We
are wrapping up an interesting exercise at the office where we have each rewritten
our job description. The process included input from peers, bosses, and direct
reports. We identified tasks currently charged to us that we believe belong
elsewhere in the organization as well as overlaps and gaps, issues that will
generate thoughtful negotiations. It will be someone’s job (possibly mine) to recreate
this exercise periodically to ensure that work flows and changes in the
marketplace and the organization are incorporated so that all job descriptions
remain relevant and current.
Wouldn’t
it be helpful if all the roles in our lives came with job descriptions? And if
we had to occasionally review them? For parents, partners, colleagues, friends,
lovers to intentionally discuss who does what, plus the why and how? As
children grow, as parents age, as circumstances change, to revisit
expectations? As relationships deepen and broaden, such reviews may happen
organically.
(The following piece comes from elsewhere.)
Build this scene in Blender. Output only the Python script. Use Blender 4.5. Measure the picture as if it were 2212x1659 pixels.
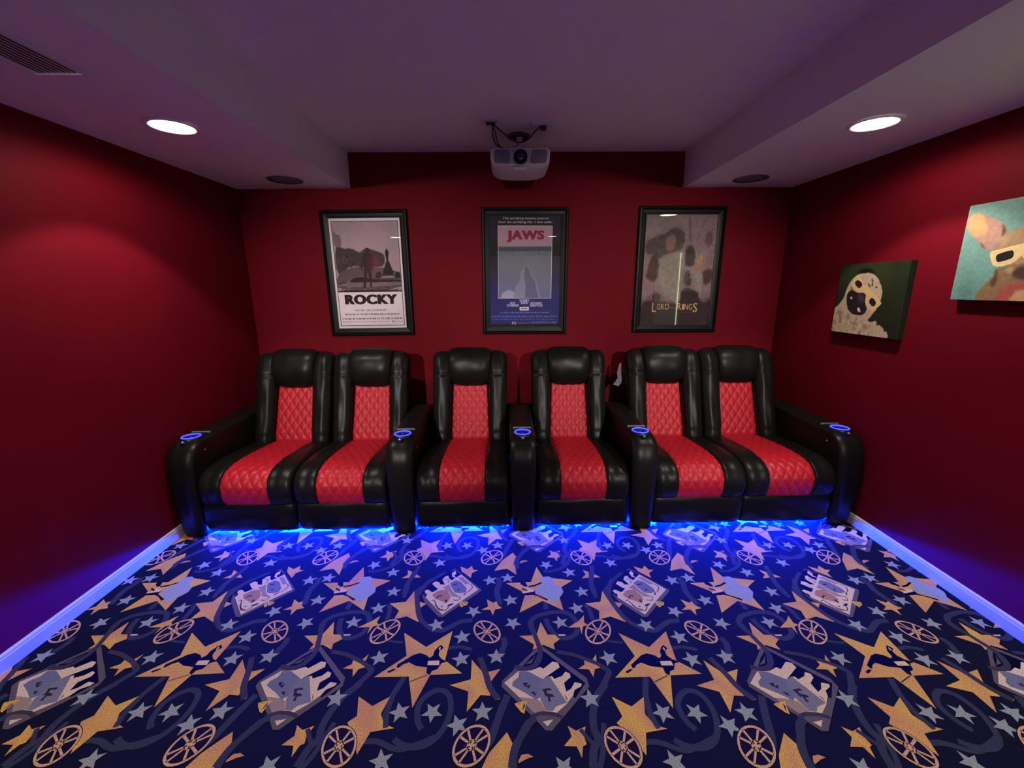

But, it sure is easy to get in a rut and not allow dynamics to
shift, or the people involved to evolve, or to get hung up on semantics, for I
recall times in my career when title and positions on org charts mattered.
Perhaps
more important, particularly after the headlines this week, would be for us to
examine our collective job description as decent human beings. To have those
hard discussions about how we deal with the marginalized. About the language we
use to address one another. About the issue of power. And for each of us to
prioritize how we utilize resources to reflect that job description, for this is the job for which we will be held most accountable. If we want our
legacy to be a job well done, the process starts with a detailed job
description focused on equity and equality.
As part of the MLK remembrances, I have begun hearing more about the revival/reinvigoration/re-inventing of the Poor Peoples'Campaign. I hope this will be a launching pad for us to get going on some of what you muse. Thank you.